By putting all of these heroic acts within the realm of fantasy, the theory wildly changes Max’s story, making it something far more tragic. Max becomes not a wanderer who does good deeds for people who need him, a bastion of decency in a lawless land. Instead he’s a literal idiot, a man stuck in his own mind who doesn’t help anyone, just one more casualty of the broken world.
Making Meaning From Madness
In an interview a 2015 interview with IGN, an interviewer shared with Miller the theory about the Feral Kid growing up to become the new Max. To the surprise of no one, Miller dismissed the theory out of hand.

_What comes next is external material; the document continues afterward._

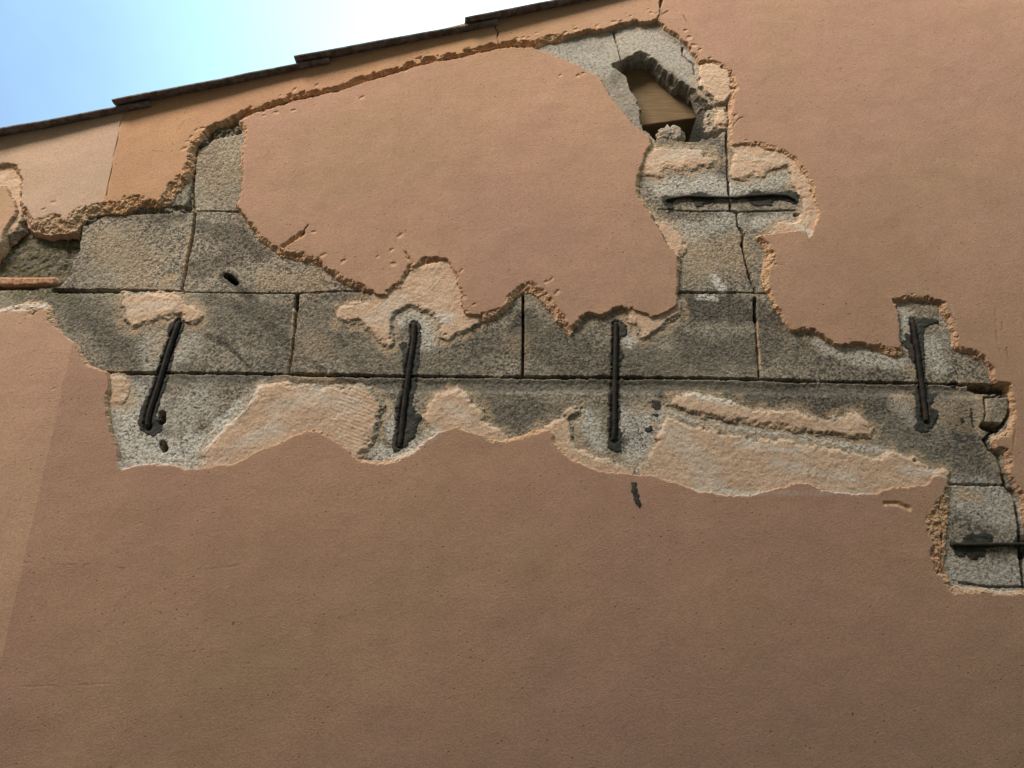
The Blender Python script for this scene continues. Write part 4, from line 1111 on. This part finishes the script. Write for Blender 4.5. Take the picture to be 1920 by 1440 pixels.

However, he didn’t dismiss the practice of making fan theories.
“That’s great,” he said with an approving smile, even if he couldn’t endorse the specific idea. “This sounds strange, coming from the brain from where these stories come out from, but that’s great,” he said, encouraging these theories. “In a way, these are allegories,” Miller continued, “meaning is in the eye of the beholder.” Noting the reoccurring tropes throughout the franchise, including tyrannical leaders and the struggle over resources, Miller admitted, “You interpret the story according to how you see the world.”
With that in mind, the “Max Goes Mad” theory has some real significance. It’s not just a way to explain plot and lore discrepancies that didn’t bother Miller and his co-creators. It’s also a way to interpret the world through a far more cynical prism, reducing Max to a victim instead of a hero. But that is a valid interpretation based on the way someone understands our world. If you look at the real world and see real-world Immortan Joe-style demagogues and don’t see how one person can make a difference, then you would interpret Max’s acts of resistance as pure fantasy. As despairing as this sounds, it also reminds us of the connection between even far-fetched movies and the real world. It shows us that our world can be broken too, and asks us to do whatever we can to prevent that.